Deixando alguns pormenores quanto ao que vai acontecer no Parque Eduardo VII, Filipe Anacoreta Correia explicou que a Via Sacra não vai acontecer como tradicionalmente — ou seja, com deslocação de pessoas —, pelo que a estrutura do palco vai corresponder a um pedido da Igreja para que seja desenvolvida nesse local, que a CML acolheu e tem vindo a negociar, num projeto ainda a ser ultimado.

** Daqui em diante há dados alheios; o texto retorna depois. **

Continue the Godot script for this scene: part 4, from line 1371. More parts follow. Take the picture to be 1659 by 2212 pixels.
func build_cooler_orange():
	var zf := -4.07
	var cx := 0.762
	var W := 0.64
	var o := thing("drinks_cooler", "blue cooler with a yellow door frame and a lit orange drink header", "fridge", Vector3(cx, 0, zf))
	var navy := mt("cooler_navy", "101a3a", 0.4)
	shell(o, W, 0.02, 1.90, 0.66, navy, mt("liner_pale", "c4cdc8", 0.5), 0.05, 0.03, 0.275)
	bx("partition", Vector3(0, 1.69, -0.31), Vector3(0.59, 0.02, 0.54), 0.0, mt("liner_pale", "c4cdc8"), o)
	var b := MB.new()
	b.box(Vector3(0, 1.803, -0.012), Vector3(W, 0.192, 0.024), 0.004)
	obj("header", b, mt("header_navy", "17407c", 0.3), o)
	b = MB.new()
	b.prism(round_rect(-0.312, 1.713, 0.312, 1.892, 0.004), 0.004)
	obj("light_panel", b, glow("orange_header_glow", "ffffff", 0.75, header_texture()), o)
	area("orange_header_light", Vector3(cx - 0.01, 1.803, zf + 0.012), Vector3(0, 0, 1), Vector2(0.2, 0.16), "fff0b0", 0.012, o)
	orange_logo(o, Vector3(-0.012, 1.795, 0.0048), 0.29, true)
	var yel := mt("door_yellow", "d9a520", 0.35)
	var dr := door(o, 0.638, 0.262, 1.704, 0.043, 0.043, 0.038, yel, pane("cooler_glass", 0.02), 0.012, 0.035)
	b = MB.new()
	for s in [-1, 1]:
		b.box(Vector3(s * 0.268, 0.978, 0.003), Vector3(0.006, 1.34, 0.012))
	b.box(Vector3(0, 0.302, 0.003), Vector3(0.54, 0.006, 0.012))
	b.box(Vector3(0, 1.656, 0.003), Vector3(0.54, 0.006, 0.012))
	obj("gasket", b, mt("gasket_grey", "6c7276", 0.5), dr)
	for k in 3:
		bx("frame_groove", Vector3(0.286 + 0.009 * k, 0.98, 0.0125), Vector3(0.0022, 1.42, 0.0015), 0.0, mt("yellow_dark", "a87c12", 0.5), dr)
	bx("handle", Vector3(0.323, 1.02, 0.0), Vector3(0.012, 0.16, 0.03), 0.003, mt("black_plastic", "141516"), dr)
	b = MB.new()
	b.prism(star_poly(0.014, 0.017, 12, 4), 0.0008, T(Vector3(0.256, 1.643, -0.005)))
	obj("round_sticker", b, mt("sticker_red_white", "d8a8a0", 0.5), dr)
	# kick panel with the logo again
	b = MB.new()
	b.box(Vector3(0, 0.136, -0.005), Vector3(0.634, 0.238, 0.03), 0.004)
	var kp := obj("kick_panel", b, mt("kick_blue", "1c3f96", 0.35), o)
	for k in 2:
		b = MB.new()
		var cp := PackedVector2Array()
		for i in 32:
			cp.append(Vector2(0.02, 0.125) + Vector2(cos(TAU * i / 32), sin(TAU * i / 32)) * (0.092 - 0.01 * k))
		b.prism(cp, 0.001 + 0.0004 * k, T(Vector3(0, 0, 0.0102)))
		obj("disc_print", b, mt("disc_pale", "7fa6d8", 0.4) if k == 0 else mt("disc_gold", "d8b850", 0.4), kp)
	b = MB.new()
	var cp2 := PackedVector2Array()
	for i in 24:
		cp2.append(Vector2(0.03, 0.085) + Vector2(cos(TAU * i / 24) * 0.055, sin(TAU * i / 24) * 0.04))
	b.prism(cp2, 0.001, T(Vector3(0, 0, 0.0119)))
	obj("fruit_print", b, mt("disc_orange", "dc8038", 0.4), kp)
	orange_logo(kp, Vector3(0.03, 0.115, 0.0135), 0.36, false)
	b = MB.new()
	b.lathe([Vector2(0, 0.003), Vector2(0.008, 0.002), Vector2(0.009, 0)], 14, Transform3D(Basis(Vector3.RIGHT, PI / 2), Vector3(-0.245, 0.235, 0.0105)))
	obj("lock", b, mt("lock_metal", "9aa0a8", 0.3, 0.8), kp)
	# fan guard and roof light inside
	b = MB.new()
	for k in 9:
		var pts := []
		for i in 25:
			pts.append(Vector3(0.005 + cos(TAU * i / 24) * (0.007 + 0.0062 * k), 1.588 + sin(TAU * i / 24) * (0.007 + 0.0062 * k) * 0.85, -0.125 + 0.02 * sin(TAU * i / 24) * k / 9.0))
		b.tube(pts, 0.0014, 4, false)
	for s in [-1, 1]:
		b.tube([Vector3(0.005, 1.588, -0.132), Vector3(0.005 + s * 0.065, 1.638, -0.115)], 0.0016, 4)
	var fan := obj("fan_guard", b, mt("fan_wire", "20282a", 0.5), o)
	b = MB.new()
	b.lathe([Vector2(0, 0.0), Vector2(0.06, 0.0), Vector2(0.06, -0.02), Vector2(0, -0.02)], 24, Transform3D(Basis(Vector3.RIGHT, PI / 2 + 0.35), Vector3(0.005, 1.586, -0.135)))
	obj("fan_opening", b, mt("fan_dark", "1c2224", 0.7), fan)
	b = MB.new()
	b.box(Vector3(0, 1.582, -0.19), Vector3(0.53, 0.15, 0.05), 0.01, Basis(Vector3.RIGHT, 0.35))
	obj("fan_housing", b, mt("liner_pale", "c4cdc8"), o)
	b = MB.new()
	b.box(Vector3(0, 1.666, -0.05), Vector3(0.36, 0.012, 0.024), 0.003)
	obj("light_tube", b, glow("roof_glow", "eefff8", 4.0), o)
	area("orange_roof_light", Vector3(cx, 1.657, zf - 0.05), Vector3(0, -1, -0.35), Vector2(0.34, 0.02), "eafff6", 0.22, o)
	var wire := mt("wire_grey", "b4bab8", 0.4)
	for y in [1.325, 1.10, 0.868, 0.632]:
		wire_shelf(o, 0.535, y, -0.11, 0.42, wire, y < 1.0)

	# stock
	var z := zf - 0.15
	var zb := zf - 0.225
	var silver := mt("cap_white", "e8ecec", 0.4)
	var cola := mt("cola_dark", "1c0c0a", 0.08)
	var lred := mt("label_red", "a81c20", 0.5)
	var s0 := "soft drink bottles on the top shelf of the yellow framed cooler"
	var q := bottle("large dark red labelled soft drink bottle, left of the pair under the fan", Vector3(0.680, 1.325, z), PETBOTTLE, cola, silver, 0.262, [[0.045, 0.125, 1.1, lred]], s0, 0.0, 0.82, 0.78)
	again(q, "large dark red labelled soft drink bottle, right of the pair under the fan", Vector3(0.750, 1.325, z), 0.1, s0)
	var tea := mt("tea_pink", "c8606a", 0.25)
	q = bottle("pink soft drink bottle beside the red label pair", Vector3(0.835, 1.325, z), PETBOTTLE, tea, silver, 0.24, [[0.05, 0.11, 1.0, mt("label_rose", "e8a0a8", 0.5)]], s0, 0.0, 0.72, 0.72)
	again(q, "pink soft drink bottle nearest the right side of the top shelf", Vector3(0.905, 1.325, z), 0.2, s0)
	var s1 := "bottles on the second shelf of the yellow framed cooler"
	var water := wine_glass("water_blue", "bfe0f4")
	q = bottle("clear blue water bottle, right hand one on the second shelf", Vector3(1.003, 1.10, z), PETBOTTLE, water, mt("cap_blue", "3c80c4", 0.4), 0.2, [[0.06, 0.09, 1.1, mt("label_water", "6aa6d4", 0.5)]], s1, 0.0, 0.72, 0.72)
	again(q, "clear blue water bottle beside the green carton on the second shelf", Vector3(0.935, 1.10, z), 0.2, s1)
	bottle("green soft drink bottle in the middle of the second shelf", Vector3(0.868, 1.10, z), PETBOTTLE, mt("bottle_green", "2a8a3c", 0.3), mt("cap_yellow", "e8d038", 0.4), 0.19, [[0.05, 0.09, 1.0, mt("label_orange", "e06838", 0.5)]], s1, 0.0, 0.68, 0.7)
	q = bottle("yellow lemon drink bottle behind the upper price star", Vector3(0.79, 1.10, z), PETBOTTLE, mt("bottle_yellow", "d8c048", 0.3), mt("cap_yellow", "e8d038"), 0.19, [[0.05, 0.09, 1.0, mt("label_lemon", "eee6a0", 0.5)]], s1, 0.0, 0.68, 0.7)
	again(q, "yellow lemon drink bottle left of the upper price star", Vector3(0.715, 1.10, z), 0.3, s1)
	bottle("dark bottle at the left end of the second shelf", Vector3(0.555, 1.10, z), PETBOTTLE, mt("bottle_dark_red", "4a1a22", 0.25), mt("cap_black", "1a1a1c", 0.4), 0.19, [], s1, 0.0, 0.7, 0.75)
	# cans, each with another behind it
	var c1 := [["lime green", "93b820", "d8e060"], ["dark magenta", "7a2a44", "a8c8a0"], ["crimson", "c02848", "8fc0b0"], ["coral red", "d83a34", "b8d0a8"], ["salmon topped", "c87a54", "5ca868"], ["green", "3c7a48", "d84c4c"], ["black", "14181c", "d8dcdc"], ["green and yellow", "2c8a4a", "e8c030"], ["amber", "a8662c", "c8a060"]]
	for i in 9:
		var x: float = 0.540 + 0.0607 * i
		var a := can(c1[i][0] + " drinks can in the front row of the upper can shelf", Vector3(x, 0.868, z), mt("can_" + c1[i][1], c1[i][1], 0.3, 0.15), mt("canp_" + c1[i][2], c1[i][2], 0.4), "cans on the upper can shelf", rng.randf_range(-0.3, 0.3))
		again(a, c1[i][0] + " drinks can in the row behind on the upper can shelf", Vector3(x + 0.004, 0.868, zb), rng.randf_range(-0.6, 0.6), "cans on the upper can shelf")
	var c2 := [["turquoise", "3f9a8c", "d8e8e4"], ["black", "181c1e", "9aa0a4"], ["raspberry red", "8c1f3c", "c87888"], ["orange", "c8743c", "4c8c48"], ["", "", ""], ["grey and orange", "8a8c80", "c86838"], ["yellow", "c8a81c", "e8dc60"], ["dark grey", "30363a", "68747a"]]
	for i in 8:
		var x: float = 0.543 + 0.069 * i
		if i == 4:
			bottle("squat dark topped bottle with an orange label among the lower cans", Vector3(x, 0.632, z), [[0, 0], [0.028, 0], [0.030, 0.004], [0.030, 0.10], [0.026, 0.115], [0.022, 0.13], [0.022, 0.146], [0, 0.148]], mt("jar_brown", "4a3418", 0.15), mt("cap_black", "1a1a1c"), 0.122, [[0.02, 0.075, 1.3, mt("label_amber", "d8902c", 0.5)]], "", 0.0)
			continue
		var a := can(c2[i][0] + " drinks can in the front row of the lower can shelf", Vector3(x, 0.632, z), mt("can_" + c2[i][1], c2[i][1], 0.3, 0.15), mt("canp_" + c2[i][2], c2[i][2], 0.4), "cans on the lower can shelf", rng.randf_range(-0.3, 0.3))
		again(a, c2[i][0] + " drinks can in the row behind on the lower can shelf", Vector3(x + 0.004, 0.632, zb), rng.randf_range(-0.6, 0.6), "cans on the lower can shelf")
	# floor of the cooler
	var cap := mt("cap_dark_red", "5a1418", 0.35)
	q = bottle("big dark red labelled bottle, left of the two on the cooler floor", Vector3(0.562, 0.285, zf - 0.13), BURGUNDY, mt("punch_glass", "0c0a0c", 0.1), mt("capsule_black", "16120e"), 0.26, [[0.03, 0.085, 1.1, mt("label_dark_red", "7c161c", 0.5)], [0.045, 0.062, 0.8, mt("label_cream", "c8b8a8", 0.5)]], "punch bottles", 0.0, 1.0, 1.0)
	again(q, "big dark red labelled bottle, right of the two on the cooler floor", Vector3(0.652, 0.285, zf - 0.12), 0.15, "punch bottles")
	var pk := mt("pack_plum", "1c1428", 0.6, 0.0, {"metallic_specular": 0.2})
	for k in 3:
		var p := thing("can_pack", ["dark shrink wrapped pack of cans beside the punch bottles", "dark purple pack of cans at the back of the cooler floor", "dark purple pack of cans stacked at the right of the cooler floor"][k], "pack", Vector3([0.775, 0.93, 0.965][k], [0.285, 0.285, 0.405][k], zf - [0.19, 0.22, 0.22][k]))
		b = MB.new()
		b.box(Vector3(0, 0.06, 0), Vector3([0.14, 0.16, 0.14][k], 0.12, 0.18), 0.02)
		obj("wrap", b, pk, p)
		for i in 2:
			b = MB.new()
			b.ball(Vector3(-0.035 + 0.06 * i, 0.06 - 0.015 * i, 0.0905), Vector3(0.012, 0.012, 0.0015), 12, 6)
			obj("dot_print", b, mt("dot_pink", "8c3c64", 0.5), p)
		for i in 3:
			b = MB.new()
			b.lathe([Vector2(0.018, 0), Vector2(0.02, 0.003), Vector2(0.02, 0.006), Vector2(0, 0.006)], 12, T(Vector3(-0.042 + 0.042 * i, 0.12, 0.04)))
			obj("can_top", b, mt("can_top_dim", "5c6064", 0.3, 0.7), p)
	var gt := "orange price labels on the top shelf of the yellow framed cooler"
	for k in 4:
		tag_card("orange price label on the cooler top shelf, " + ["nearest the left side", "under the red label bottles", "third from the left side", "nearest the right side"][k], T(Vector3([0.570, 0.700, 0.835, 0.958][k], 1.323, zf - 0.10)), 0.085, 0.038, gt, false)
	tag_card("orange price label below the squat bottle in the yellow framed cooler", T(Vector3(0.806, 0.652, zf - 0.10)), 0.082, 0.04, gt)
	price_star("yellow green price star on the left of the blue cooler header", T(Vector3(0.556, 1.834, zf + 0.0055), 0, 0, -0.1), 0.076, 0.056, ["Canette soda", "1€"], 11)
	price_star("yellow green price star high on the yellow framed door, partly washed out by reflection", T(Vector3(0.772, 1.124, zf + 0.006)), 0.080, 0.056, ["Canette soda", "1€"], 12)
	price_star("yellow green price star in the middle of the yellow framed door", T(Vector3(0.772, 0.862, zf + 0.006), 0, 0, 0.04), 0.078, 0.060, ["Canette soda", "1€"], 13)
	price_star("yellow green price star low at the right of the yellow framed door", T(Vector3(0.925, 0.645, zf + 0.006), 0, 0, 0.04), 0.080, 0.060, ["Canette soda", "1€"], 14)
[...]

"Será um concurso internacional que será lançado nos próximos dias", notou, explicando que tal não aconteceu com o altar-palco do Parque-Tejo por serem projetos completamente diferentes, com "realidades muito diferentes", já que se irá tornar "um equipamento da cidade". Quanto ao valor, este será "inferior", já que "não terá utilização para além do evento".

Questionado sobre se a CML tem "margem para derrapagens", o vice-presidente salientou que "essa é sempre uma pergunta difícil a um dono de obra", mas que a autarquia tem "feito um apelo a todos os parceiros para que haja um empenho muito grande para que essas derrapagens não existam".